### What is asked
Lines that include the word "high" are the ones to copy.

### Dataset content
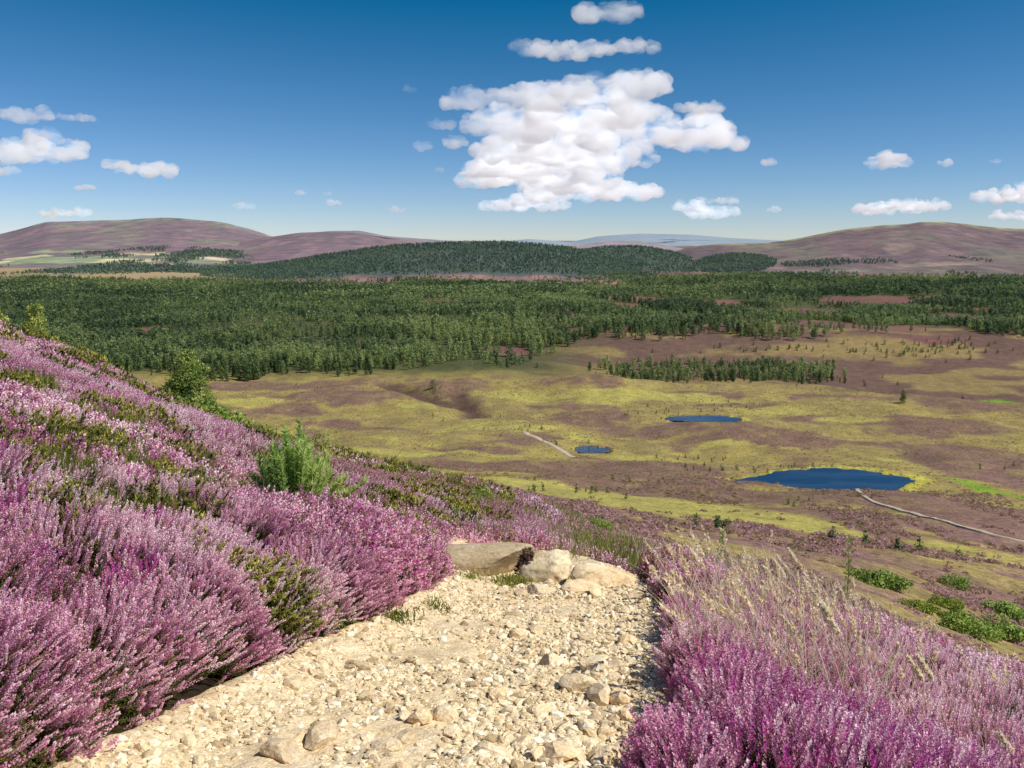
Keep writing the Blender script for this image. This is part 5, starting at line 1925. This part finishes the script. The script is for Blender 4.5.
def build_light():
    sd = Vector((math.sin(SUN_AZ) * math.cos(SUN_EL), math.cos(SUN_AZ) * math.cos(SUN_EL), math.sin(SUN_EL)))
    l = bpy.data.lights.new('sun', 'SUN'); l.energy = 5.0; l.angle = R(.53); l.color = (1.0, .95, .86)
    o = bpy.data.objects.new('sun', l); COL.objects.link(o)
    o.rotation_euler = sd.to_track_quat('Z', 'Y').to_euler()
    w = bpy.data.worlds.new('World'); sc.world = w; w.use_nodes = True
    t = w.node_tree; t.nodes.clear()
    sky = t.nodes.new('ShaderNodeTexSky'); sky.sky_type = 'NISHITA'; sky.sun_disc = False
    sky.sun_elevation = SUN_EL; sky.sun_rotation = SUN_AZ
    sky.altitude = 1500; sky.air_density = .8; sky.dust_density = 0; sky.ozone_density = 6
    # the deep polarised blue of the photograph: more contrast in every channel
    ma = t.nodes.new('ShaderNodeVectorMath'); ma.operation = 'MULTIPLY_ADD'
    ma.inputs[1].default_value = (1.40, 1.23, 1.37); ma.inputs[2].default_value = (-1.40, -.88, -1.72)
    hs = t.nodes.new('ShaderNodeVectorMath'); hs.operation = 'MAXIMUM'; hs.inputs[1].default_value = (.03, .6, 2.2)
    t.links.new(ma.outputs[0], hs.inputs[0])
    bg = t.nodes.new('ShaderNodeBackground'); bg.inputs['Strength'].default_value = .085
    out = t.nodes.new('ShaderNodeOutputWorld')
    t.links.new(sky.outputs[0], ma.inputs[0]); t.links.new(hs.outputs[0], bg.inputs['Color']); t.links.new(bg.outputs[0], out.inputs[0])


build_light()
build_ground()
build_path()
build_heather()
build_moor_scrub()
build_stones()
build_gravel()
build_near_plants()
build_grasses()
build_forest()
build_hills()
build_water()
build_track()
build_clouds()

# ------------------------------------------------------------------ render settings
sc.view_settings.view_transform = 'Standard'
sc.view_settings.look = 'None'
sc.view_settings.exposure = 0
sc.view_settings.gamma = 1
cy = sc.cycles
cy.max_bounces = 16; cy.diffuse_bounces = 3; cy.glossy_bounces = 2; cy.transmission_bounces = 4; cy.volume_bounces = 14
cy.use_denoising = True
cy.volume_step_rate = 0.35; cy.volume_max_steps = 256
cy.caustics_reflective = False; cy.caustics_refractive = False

--

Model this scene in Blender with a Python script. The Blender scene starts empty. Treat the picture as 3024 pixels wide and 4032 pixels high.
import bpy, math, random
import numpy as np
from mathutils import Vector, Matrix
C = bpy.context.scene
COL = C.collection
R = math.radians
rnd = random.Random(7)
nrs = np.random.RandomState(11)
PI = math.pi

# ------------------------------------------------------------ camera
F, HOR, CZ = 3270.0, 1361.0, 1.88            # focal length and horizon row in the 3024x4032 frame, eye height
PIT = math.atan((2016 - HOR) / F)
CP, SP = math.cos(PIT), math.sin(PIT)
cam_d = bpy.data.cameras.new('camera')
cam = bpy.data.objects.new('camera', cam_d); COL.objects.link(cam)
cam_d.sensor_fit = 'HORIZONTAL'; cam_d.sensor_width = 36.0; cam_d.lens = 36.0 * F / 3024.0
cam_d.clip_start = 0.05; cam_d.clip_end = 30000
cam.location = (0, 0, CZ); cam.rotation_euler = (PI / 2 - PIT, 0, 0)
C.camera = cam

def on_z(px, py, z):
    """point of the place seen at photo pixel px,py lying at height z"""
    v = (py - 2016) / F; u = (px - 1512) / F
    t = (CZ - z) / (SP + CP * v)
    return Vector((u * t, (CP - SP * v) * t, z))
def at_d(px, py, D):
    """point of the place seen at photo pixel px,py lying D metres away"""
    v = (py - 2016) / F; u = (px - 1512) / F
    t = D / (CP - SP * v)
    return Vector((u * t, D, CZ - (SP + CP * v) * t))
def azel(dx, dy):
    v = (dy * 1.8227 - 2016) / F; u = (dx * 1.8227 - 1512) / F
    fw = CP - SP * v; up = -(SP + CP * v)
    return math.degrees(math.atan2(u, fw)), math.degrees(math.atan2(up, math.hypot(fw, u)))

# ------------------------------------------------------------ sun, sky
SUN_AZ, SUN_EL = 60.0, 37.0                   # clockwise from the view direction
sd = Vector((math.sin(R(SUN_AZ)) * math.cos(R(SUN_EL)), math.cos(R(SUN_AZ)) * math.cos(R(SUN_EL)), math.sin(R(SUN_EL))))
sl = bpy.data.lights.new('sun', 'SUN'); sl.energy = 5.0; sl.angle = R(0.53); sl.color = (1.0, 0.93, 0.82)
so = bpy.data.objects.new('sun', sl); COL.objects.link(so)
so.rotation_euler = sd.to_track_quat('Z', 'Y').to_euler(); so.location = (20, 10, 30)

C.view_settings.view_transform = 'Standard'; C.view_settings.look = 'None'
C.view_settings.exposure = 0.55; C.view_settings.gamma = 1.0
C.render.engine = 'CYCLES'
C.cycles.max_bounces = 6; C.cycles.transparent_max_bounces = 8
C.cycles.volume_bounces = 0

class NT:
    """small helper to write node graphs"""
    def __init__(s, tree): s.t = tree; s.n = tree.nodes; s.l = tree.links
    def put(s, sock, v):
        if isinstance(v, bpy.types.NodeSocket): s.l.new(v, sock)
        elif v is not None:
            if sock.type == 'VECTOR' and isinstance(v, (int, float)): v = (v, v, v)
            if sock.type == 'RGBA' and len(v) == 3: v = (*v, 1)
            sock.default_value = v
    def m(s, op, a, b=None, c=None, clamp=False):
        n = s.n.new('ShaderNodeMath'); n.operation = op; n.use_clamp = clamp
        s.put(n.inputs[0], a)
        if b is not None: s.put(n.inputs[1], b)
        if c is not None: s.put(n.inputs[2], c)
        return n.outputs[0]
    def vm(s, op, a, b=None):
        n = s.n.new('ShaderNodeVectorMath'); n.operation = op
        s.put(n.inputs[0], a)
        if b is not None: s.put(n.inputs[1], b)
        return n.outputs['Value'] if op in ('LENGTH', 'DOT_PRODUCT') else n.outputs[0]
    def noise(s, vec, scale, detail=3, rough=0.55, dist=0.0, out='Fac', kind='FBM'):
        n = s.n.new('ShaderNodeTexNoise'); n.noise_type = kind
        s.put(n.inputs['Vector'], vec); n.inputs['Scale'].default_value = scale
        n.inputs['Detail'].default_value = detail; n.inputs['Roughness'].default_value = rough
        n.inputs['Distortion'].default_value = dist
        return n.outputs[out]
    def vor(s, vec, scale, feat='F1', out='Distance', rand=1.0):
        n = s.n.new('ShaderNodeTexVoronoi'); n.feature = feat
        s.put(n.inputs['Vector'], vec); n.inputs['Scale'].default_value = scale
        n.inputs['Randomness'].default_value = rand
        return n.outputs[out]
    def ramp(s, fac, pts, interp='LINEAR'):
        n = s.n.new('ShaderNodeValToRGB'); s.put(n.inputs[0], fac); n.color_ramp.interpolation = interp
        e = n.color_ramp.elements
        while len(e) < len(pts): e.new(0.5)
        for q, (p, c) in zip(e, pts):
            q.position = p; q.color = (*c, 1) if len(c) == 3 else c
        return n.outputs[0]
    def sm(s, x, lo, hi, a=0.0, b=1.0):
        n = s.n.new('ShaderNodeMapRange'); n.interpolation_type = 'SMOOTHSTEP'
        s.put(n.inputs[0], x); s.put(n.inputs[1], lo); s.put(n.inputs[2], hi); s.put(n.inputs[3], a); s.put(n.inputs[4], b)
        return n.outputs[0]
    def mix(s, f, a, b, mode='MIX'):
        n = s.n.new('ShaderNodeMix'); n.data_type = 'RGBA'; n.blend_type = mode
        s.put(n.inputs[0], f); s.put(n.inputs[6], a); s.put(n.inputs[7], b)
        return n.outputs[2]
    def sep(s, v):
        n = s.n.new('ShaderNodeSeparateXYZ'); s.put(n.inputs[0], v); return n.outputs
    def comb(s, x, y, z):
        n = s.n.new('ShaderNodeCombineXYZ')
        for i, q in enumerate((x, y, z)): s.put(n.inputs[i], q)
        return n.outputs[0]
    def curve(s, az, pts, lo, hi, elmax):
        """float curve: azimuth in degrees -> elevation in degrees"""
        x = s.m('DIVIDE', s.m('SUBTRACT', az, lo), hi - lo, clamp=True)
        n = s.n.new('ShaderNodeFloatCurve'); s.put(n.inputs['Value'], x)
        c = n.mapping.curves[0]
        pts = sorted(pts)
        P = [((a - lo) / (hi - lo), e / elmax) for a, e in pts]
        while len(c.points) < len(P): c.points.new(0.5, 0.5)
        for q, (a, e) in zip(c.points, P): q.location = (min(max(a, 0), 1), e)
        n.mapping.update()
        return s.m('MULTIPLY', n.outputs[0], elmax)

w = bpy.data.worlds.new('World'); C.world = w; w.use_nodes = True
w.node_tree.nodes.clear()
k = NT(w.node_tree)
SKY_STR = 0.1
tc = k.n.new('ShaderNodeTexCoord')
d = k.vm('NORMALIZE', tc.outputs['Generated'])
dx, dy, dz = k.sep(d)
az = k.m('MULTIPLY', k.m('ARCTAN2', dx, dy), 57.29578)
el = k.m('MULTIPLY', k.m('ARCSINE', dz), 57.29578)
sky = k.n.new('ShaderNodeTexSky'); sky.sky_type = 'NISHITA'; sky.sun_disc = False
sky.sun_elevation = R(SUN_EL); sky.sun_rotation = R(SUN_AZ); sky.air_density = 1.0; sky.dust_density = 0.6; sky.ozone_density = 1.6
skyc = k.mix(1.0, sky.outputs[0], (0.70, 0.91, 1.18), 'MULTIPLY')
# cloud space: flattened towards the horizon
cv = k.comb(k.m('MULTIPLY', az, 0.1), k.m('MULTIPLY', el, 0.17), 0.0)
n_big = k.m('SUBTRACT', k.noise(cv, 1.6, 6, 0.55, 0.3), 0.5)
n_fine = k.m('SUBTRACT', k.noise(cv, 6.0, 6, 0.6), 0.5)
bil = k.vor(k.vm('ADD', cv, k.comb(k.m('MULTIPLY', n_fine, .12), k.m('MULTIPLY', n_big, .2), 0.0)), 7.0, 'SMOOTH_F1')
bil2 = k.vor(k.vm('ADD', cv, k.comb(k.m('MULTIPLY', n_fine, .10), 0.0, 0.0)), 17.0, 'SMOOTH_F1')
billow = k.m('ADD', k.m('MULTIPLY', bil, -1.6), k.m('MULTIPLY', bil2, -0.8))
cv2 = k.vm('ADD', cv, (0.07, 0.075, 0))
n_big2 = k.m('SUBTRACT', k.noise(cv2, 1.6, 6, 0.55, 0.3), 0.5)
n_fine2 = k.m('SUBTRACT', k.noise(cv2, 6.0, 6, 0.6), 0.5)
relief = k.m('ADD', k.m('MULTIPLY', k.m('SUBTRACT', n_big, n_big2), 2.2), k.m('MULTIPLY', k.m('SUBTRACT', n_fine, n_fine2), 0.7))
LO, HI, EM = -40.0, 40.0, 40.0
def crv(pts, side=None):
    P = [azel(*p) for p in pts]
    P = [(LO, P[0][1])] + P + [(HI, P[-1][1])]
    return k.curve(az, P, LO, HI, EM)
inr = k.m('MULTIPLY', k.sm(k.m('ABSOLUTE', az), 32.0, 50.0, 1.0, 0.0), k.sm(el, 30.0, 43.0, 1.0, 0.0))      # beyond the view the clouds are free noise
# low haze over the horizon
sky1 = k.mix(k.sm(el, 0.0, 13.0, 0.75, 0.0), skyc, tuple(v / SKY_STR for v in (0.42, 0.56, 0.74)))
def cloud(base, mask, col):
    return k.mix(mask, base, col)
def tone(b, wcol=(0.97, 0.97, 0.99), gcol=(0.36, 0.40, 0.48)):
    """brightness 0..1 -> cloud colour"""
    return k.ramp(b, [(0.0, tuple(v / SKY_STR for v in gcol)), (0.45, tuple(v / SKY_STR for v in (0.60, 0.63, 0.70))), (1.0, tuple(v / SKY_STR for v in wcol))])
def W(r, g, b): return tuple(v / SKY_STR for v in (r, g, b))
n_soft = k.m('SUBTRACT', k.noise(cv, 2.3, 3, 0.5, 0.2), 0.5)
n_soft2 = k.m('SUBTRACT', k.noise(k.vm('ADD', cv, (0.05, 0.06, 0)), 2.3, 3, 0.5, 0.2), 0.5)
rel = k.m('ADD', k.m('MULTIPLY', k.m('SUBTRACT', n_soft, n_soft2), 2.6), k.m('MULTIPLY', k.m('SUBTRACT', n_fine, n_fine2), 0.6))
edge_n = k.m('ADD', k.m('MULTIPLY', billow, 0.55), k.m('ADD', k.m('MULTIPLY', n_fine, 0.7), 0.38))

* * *

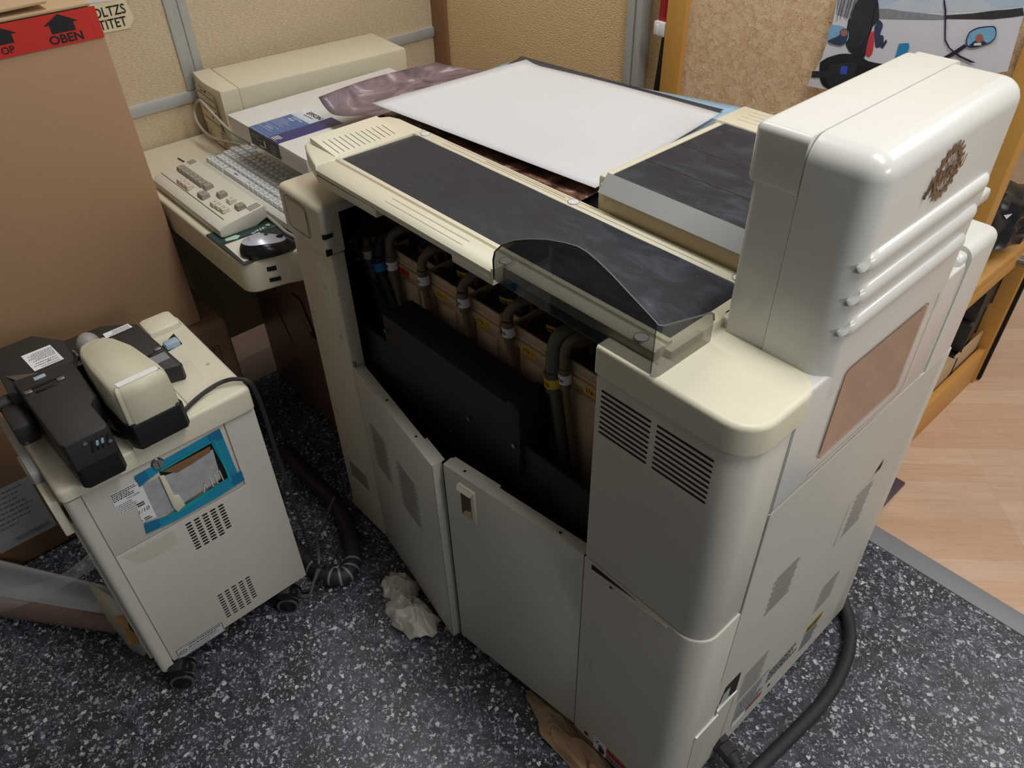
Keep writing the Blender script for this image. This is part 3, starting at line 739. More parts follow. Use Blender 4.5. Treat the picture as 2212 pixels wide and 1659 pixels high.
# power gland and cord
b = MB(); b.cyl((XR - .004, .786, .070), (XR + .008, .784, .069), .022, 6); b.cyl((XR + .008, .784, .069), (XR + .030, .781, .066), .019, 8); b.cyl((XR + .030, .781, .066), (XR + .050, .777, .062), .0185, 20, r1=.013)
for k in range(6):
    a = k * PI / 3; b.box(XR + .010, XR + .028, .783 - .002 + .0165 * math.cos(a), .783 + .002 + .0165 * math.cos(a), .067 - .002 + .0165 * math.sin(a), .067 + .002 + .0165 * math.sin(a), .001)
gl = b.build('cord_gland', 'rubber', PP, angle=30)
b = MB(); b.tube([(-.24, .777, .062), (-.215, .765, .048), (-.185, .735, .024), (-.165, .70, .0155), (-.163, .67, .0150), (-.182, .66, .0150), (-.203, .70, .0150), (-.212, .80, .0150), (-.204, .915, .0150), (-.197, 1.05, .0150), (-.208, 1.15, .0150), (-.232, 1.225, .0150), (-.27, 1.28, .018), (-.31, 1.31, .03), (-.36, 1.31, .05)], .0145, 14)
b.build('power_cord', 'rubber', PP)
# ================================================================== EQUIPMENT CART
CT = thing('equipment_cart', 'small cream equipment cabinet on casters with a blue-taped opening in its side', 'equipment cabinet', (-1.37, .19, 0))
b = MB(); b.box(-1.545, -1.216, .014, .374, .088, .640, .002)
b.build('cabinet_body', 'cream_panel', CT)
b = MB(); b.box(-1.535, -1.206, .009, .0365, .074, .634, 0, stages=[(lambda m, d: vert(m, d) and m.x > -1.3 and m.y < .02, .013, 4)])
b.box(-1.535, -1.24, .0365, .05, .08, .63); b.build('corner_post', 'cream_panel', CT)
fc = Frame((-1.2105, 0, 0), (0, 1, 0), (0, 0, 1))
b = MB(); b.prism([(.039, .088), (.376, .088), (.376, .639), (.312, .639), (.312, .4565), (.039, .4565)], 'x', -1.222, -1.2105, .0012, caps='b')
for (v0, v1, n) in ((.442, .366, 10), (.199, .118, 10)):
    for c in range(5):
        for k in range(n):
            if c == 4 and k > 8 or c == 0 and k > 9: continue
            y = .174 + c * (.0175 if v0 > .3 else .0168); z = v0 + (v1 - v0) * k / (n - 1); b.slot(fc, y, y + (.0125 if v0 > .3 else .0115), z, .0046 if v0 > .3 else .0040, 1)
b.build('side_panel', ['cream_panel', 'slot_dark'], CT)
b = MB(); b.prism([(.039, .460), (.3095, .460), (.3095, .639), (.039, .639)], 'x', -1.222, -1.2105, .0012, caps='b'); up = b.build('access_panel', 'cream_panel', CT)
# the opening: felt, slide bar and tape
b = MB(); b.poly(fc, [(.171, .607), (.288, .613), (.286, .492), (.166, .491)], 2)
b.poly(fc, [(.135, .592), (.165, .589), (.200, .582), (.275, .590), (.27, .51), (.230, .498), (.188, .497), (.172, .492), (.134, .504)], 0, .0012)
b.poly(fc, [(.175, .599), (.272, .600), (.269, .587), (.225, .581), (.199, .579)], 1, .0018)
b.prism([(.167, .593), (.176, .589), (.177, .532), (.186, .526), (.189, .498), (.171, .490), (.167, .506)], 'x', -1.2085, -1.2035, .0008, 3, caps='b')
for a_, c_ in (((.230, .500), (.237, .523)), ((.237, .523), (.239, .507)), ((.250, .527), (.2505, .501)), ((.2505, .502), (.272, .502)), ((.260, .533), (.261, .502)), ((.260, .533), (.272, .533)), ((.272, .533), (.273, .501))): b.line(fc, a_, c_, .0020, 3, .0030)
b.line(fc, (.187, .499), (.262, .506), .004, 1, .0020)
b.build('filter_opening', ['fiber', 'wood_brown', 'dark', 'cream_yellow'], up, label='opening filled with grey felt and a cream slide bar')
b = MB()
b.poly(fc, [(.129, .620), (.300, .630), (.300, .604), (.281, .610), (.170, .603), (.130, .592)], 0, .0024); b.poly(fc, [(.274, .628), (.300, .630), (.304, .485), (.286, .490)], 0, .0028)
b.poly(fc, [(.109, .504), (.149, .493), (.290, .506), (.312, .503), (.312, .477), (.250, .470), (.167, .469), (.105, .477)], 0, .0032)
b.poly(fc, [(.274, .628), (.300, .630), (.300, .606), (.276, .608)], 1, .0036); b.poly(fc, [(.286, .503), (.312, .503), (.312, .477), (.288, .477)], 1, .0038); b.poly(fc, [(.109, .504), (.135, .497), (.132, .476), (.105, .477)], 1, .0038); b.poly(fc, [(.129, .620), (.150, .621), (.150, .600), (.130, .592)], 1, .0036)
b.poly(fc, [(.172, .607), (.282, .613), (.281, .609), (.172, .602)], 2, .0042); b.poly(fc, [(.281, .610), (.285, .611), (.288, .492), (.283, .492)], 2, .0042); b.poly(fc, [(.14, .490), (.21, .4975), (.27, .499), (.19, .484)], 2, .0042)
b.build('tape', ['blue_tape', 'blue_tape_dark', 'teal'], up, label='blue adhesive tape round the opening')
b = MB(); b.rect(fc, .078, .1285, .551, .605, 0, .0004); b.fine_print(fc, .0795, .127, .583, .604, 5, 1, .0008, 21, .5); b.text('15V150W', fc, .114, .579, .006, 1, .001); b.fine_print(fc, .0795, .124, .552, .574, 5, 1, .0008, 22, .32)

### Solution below
Model this scene in Blender with a Python script. The Blender scene starts empty. Treat the picture as 3024 pixels wide and 4032 pixels high.
Keep writing the Blender script for this image. This is part 3, starting at line 739. More parts follow. Use Blender 4.5. Treat the picture as 2212 pixels wide and 1659 pixels high.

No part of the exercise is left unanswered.